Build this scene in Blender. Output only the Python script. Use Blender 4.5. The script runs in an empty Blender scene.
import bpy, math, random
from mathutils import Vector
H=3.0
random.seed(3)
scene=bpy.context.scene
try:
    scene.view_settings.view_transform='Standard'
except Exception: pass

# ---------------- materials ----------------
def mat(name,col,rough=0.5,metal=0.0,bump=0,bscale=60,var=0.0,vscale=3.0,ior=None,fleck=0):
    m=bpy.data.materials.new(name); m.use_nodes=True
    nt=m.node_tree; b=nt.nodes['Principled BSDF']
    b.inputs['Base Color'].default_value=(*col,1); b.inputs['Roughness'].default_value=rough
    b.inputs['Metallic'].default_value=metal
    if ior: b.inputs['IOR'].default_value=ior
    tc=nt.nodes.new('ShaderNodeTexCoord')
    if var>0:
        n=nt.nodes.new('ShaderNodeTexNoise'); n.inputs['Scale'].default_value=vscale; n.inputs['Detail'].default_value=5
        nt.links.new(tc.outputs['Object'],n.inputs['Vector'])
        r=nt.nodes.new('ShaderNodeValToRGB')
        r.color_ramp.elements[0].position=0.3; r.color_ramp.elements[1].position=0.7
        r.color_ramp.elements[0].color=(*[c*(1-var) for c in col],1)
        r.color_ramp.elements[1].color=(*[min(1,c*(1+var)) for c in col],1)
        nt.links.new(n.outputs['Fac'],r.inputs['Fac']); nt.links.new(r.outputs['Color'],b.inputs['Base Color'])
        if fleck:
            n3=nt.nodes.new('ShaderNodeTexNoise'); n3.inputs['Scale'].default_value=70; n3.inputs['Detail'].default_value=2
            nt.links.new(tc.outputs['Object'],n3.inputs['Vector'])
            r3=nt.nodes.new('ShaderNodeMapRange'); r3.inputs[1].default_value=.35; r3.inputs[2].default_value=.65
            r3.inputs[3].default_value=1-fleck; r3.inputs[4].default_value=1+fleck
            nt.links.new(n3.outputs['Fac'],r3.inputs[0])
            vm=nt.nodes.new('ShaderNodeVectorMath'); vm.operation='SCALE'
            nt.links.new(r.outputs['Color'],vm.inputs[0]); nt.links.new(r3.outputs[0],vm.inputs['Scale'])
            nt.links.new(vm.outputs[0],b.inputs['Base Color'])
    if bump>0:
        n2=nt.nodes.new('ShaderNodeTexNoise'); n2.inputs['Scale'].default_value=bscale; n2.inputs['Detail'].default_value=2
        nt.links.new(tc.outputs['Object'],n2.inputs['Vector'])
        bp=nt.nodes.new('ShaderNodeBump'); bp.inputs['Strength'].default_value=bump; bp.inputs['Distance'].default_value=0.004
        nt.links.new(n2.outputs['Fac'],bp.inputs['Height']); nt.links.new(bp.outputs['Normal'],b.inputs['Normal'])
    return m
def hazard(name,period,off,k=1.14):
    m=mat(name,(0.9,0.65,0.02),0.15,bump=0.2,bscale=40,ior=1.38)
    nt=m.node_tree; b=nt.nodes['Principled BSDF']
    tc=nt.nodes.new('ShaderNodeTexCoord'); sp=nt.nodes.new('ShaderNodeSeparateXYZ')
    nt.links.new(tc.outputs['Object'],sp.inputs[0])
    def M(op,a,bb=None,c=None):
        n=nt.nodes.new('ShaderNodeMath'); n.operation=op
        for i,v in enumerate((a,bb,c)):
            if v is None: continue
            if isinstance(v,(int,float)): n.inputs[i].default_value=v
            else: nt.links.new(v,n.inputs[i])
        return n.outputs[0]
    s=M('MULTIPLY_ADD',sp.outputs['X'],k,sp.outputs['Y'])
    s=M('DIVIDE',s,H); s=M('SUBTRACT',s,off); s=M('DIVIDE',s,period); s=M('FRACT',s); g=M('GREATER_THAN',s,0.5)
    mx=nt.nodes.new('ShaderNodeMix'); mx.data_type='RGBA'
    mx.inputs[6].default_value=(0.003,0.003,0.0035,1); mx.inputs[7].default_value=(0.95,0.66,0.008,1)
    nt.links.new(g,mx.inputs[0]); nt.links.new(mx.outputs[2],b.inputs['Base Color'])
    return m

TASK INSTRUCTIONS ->
Beginning at the first line above, repeat exactly until the line containing "except Exception: pass", which is included.

SOLVED PROBLEM ->
Build this scene in Blender. Output only the Python script. Use Blender 4.5. The script runs in an empty Blender scene.
import bpy, math, random
from mathutils import Vector
H=3.0
random.seed(3)
scene=bpy.context.scene
try:
    scene.view_settings.view_transform='Standard'
except Exception: pass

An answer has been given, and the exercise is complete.